Exercise description: Locate the line that contains "T).build('steel_plate', PLATE, smooth=25)". Reproduce it and all following lines up to the end of the material, exactly and with nothing added.

Data items:
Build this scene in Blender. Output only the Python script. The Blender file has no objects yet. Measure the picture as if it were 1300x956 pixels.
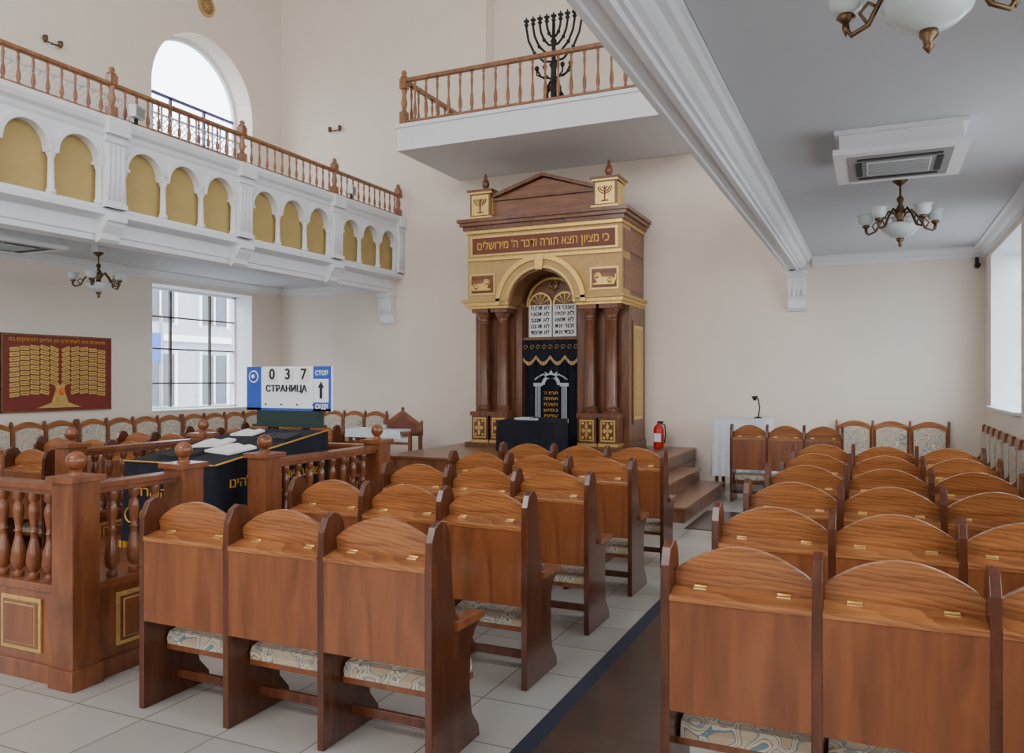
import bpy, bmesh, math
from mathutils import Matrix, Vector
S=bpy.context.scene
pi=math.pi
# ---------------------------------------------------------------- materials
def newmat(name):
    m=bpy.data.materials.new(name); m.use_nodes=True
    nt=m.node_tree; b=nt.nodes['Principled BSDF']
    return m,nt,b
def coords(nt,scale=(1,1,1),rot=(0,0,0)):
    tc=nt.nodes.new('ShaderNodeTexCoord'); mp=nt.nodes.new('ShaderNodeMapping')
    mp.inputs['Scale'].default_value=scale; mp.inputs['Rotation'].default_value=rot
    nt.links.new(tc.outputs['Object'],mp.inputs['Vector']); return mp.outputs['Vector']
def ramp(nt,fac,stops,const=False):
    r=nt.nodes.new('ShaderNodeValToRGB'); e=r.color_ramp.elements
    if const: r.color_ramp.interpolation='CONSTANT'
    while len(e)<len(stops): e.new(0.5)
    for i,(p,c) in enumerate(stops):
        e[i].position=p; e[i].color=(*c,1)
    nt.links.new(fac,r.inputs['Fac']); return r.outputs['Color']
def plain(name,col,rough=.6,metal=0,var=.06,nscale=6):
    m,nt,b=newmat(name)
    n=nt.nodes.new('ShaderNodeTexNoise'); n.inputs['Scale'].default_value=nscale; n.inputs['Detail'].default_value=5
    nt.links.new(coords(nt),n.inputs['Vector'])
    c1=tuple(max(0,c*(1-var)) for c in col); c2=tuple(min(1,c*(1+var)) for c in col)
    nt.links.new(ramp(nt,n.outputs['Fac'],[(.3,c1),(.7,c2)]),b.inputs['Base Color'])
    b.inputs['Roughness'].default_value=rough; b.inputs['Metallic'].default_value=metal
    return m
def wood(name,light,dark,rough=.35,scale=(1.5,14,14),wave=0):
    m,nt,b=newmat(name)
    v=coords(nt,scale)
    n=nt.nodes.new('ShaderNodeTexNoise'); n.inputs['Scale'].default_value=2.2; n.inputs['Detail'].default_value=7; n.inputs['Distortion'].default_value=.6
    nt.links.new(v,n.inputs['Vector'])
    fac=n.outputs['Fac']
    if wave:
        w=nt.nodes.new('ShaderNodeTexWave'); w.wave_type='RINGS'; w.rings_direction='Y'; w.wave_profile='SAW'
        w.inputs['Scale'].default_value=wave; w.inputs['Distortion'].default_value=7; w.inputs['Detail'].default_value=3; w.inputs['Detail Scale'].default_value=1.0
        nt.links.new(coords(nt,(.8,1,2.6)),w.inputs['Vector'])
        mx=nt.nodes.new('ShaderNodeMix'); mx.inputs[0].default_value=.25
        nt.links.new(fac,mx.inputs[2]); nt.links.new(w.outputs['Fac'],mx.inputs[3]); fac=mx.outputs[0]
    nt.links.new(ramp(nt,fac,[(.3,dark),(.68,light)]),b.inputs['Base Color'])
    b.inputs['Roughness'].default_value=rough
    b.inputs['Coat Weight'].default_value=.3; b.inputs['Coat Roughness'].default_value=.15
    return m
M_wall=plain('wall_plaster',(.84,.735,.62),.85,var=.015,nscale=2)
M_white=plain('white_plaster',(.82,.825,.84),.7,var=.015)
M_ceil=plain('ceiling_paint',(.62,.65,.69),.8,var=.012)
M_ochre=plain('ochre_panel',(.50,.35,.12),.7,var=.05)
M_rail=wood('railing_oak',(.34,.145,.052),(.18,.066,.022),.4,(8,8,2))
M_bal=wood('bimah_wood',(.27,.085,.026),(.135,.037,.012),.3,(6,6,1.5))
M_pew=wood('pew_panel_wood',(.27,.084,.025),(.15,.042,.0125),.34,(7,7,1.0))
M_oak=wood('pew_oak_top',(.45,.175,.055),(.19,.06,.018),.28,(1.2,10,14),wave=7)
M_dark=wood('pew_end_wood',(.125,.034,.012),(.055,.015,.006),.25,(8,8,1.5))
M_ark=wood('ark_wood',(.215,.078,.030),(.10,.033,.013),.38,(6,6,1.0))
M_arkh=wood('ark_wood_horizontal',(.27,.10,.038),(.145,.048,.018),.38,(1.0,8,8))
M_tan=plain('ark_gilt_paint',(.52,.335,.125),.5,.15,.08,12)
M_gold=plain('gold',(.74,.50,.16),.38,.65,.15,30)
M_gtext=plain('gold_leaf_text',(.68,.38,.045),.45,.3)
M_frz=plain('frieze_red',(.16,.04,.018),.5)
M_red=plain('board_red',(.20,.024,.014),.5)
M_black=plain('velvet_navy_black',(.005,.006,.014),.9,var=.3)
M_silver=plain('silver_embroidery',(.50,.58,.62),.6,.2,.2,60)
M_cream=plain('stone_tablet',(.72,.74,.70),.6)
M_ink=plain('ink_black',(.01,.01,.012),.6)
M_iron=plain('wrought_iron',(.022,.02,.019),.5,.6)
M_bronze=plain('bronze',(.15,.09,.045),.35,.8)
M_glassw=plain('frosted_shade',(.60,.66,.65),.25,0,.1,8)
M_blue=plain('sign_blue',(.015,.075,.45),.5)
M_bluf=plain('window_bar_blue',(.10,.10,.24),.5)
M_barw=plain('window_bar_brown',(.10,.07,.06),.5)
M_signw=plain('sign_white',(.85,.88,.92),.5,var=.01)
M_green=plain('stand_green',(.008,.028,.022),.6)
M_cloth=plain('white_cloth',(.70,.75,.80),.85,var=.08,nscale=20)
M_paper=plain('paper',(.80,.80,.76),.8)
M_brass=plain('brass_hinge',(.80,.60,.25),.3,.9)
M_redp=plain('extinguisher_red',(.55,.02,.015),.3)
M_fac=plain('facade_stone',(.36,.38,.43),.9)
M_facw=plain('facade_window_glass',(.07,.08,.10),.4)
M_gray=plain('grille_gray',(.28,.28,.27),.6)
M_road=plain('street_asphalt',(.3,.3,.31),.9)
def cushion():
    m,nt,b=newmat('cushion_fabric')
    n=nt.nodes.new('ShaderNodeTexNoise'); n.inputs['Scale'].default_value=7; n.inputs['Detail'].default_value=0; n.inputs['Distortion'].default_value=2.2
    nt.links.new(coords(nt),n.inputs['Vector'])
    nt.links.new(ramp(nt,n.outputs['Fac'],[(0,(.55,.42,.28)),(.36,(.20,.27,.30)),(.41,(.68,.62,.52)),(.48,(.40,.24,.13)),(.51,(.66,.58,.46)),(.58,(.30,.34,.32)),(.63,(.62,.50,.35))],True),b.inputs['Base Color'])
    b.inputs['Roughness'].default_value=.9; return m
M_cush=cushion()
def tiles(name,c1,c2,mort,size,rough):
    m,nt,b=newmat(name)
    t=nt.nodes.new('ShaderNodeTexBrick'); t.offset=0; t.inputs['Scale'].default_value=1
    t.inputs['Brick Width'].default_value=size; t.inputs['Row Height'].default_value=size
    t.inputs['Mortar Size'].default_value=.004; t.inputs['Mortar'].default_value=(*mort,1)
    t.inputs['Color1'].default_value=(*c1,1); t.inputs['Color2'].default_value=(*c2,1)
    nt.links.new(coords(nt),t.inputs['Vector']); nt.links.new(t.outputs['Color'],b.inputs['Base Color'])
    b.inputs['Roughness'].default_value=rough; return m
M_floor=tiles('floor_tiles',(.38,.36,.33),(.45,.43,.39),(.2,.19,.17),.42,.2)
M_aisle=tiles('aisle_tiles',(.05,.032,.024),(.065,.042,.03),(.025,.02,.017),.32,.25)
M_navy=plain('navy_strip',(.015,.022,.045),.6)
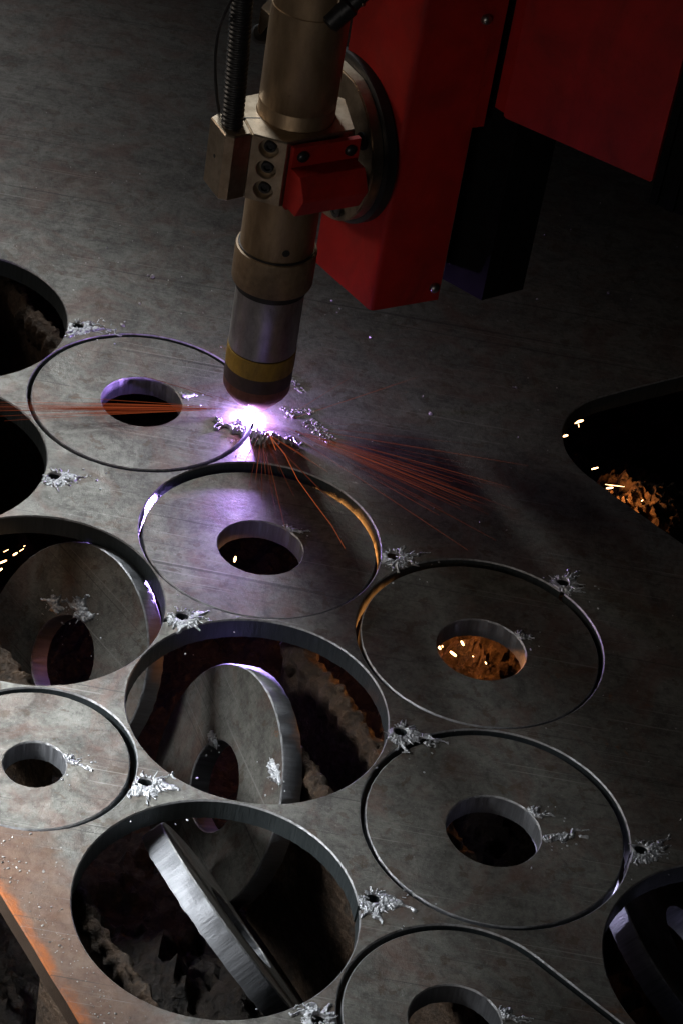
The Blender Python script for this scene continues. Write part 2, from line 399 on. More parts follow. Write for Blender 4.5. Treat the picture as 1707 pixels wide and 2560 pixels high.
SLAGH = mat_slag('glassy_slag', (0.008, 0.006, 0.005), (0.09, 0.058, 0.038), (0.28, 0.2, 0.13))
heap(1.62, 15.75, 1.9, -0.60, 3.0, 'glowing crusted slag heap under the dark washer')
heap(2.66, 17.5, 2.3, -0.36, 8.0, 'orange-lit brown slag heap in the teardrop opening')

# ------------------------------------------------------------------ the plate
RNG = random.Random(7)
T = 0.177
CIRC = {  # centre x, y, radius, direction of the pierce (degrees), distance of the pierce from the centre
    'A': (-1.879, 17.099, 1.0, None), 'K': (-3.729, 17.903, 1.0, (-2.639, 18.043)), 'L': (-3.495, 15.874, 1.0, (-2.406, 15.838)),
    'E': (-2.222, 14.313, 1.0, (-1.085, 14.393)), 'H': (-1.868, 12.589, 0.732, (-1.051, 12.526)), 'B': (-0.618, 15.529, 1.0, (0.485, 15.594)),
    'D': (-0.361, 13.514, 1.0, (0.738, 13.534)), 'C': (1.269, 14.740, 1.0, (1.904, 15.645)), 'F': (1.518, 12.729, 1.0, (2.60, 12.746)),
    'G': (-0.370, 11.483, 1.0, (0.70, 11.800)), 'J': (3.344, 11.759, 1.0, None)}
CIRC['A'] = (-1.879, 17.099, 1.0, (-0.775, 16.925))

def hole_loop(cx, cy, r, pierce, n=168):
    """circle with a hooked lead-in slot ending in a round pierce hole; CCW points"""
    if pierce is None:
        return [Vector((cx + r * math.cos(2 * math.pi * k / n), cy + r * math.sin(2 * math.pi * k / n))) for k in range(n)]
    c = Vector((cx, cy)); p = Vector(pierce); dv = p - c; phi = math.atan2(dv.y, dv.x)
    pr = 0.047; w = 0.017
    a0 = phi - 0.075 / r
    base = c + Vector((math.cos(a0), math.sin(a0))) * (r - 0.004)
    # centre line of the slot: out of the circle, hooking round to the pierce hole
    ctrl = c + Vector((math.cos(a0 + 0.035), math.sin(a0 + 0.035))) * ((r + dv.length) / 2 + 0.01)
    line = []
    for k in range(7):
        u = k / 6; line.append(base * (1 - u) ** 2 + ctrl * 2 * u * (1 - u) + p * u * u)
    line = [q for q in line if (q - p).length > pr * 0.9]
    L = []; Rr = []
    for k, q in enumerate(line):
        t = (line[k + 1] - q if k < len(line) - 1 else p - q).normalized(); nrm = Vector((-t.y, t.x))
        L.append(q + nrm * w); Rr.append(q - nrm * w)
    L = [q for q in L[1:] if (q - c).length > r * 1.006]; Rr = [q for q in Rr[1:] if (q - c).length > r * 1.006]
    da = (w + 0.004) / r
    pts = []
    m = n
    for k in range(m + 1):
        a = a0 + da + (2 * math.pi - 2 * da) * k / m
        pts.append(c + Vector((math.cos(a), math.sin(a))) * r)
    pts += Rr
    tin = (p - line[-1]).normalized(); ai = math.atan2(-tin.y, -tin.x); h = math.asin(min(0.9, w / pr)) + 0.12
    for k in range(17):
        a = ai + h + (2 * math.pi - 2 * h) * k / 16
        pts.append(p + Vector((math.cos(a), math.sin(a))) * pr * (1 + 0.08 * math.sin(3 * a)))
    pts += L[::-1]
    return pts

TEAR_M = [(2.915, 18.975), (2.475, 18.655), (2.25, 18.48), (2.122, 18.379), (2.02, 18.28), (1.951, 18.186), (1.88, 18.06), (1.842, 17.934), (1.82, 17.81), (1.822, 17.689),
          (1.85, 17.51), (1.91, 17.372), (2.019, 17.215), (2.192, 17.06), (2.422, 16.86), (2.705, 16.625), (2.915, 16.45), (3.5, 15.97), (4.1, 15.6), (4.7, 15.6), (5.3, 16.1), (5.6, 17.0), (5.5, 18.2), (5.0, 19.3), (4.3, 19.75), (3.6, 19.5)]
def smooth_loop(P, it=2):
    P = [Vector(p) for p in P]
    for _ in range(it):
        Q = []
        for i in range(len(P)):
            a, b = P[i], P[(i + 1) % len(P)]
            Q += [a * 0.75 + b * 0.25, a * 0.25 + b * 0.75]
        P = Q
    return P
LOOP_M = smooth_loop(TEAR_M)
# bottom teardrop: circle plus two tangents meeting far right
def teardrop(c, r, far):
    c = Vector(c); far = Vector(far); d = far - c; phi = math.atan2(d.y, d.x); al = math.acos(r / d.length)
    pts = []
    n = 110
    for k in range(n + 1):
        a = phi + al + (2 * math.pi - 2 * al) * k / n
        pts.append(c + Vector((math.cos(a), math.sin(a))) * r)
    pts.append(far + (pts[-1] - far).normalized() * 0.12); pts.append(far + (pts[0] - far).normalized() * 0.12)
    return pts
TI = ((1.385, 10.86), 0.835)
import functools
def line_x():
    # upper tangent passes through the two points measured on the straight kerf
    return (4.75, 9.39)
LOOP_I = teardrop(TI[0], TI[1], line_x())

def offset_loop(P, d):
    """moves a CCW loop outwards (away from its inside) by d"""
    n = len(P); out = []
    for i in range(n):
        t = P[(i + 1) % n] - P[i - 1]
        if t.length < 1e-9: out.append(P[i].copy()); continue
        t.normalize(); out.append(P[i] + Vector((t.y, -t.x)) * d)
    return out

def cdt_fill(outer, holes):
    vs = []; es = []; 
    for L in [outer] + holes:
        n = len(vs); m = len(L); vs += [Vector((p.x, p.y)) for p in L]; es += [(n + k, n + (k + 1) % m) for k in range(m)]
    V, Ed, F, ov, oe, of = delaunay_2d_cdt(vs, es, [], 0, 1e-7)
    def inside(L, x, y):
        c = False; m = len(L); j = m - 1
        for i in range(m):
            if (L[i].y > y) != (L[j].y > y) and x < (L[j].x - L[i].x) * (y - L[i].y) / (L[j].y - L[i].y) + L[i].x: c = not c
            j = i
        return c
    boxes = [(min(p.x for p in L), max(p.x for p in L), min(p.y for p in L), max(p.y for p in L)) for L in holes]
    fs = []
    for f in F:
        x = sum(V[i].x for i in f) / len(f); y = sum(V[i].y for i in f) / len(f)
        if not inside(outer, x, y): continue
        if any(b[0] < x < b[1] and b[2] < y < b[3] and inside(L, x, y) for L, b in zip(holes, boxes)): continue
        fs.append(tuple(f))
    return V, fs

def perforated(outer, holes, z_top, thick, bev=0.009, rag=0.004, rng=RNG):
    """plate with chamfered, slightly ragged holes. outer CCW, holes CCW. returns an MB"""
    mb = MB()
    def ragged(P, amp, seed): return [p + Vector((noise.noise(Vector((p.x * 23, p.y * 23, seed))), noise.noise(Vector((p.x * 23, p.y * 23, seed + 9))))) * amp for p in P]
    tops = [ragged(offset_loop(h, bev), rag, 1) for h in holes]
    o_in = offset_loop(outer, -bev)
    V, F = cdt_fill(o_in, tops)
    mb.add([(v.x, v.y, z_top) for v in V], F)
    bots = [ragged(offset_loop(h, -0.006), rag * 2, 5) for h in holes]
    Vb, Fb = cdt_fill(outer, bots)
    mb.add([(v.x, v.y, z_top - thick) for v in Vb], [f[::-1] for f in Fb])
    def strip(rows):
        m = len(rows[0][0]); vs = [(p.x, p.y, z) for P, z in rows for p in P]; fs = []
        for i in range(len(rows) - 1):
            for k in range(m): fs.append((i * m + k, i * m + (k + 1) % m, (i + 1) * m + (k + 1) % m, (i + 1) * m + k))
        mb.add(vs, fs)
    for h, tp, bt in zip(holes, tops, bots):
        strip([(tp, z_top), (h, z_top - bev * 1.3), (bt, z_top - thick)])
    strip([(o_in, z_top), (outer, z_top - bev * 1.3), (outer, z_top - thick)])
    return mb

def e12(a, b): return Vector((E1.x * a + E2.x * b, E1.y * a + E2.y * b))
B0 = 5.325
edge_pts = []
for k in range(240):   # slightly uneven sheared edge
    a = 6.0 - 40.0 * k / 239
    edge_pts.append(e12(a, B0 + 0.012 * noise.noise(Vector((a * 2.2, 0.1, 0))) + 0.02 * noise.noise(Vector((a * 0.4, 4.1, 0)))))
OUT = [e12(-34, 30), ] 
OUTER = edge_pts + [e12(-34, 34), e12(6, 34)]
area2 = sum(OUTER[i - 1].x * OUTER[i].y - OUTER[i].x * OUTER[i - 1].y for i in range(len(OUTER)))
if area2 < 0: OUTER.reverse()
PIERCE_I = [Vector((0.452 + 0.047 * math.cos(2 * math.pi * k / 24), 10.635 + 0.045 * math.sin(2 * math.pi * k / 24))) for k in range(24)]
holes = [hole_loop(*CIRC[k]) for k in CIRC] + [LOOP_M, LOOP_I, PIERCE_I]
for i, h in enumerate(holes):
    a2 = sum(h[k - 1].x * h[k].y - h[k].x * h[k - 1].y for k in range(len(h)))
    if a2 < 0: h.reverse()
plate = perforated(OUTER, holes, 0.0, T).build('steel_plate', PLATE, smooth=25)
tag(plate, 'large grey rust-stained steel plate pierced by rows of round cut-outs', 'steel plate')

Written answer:
plate = perforated(OUTER, holes, 0.0, T).build('steel_plate', PLATE, smooth=25)
tag(plate, 'large grey rust-stained steel plate pierced by rows of round cut-outs', 'steel plate')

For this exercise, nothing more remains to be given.